[What needs to be done]:
Search the data for the word "scene". Reproduce every line where it is found.

[Provided material]:
#####
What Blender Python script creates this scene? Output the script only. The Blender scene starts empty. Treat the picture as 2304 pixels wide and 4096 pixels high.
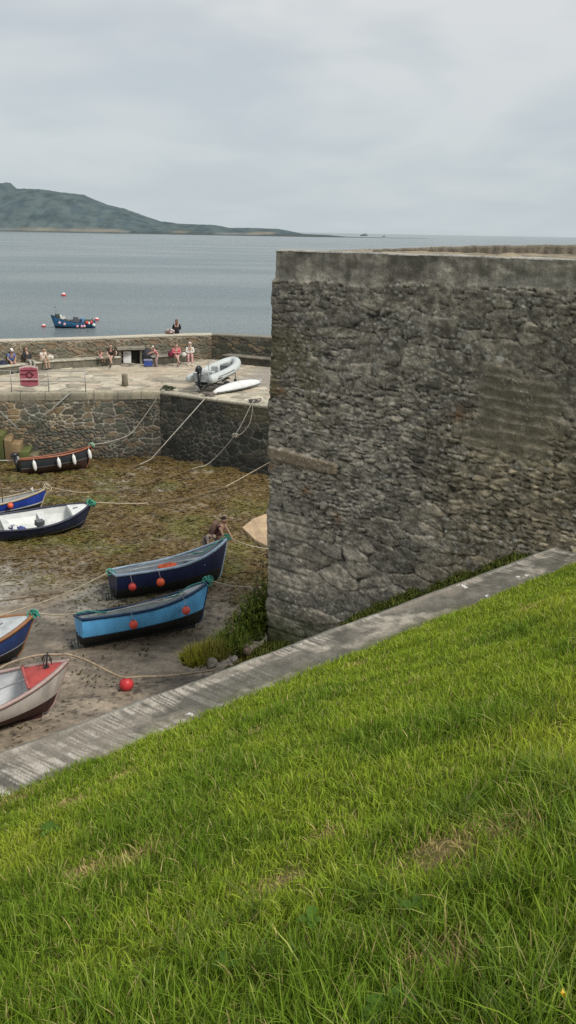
import bpy, math, random
import numpy as np
from mathutils import Vector, Matrix
random.seed(7); RNG = np.random.default_rng(11)
scn = bpy.context.scene; col = scn.collection
PI = math.pi; R = math.radians
# ------------------------------------------------------------------ camera
FOC = 3547.0; PITCH = R(17.52); ROLL = R(1.05)
def ray(px, py):
    u = (px-1152)/FOC; v = (py-2048)/FOC
    a = u*math.cos(ROLL)+v*math.sin(ROLL); b = -u*math.sin(ROLL)+v*math.cos(ROLL)
    return np.array((a, math.cos(PITCH)-b*math.sin(PITCH), -math.sin(PITCH)-b*math.cos(PITCH)))
def at(px, py, z):                      # survey point on the level z
    d = ray(px, py); return d*(z/d[2])
def atY(px, py, y):                     # survey point at the distance y
    d = ray(px, py); return d*(y/d[1])
cam = bpy.data.cameras.new('camera'); co = bpy.data.objects.new('camera', cam); col.objects.link(co)
cam.sensor_fit = 'VERTICAL'; cam.sensor_height = 36; cam.lens = FOC/4096*36
cam.clip_start = .05; cam.clip_end = 120000
cr, sr, cp, sp = math.cos(ROLL), math.sin(ROLL), math.cos(PITCH), math.sin(PITCH)
ax = Vector((cr, sr*sp, sr*cp)); ay = Vector((-sr, cr*sp, cr*cp)); az = Vector((0, -cp, sp))
M = Matrix((ax, ay, az)).transposed().to_4x4(); co.matrix_world = M
scn.camera = co
# ------------------------------------------------------------------ levels
Z_BEACH, Z_PIER, Z_SEA, Z_STRIP = -11.0, -7.6, -11.8, -5.0
# ------------------------------------------------------------------ noise
def _h(ix, iy, seed):
    n = (ix.astype(np.int64)*374761393 + iy.astype(np.int64)*668265263 + seed*1442695041) & 0xffffffff
    n = ((n ^ (n >> 13))*1274126177) & 0xffffffff
    n = ((n ^ (n >> 16))*2246822519) & 0xffffffff
    return ((n ^ (n >> 15)) & 0xffffff)/float(0xffffff)
def vnoise(x, y, seed=0):
    x = np.asarray(x, float); y = np.asarray(y, float)
    ix = np.floor(x); iy = np.floor(y); fx = x-ix; fy = y-iy
    fx = fx*fx*(3-2*fx); fy = fy*fy*(3-2*fy)
    a = _h(ix, iy, seed); b = _h(ix+1, iy, seed); c = _h(ix, iy+1, seed); d = _h(ix+1, iy+1, seed)
    return (a*(1-fx)+b*fx)*(1-fy)+(c*(1-fx)+d*fx)*fy
def fbm(x, y, seed=0, o=4, g=.5):
    x = np.asarray(x, float); y = np.asarray(y, float)
    s = 0; a = 1; t = 0
    for k in range(o):
        s = s+a*vnoise(x*2**k+k*17.3, y*2**k-k*9.1, seed+k); t += a; a *= g
    return s/t
def sstep(a, b, x):
    t = np.clip((x-a)/(b-a), 0, 1); return t*t*(3-2*t)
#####
[Solution to the exercise]:
What Blender Python script creates this scene? Output the script only. The Blender scene starts empty. Treat the picture as 2304 pixels wide and 4096 pixels high.
scn = bpy.context.scene; col = scn.collection